Adds Stephen Halbrook, a Fairfax, Va., practitioner who is part of the NRA’s team in a companion case to McDonald, “It’s an exciting case, and we’re pleased with all the company we can get.” He notes that the NRA’s brief argues for incorporation of the Second Amendment the old-fashioned way, through the due process clause, not the privileges clause.

On the other side, Dennis Henigan, legal director of the Brady Campaign to Prevent Gun Violence, says of the liberals’ brief, “It’s unfortunate that they would choose to participate in a gun case to grind that particular ax” because of the public safety implications. That said, Henigan added that applying the Second Amendment right to the states may not have major impact, so long as it is the restricted right announced in Heller.

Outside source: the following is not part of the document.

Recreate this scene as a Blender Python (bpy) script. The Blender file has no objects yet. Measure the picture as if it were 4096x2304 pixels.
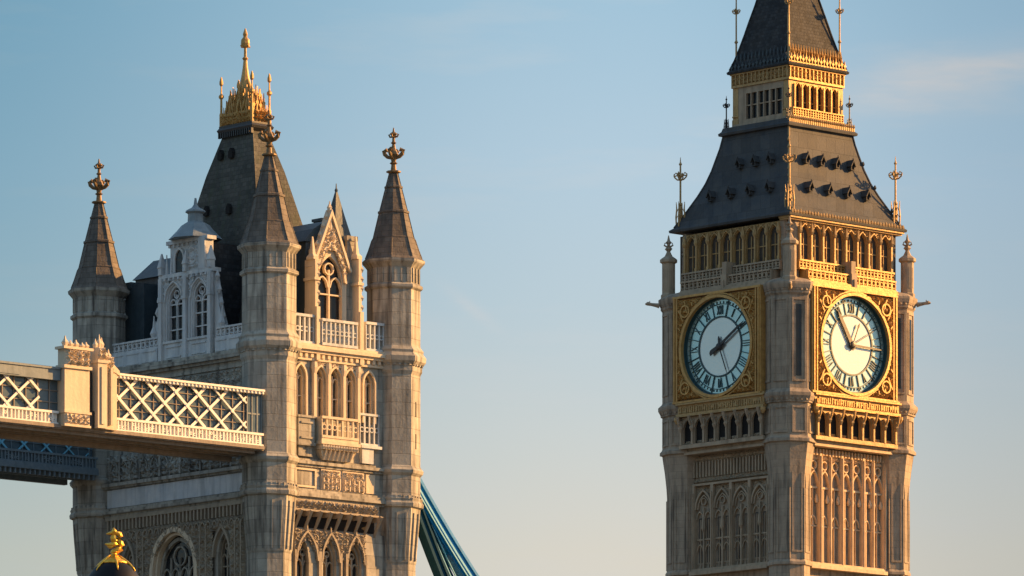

Beyond the Second Amendment, one possible result of a strengthened privileges or immunities clause could be a change in the criminal justice system for some states. The Fifth Amendment’s requirement of indictment by grand jury in major crimes has never been made binding on states, half of which don’t currently require grand juries to bring indictments. That could change.

The libertarian Institute for Justice also says that a stronger foundation for individual rights could benefit business or contract rights, too. The institute filed its own brief in McDonald, asserting that the 14th Amendment was passed to give freed slaves economic as well as personal liberty. “In some states, it was illegal for a black man to leave his employer’s property without permission; in others, blacks could be flogged for breaking a contract,” says Chip Mellor, the institute’s president.

Should the fact that conservatives like Thomas and Scalia are interested in reviving the clause give liberals pause? In the process of strengthening some rights through the privileges and immunities clause, could the Court weaken others?

Kendall does not see much downside to fortifying basic rights. And he has not gotten pushback from liberal colleagues about joining the gun case or jumping into the debate over the clause at the same time as conservatives. “It’s remarkable how broad a consensus there is that privileges and immunities is the right way to go.”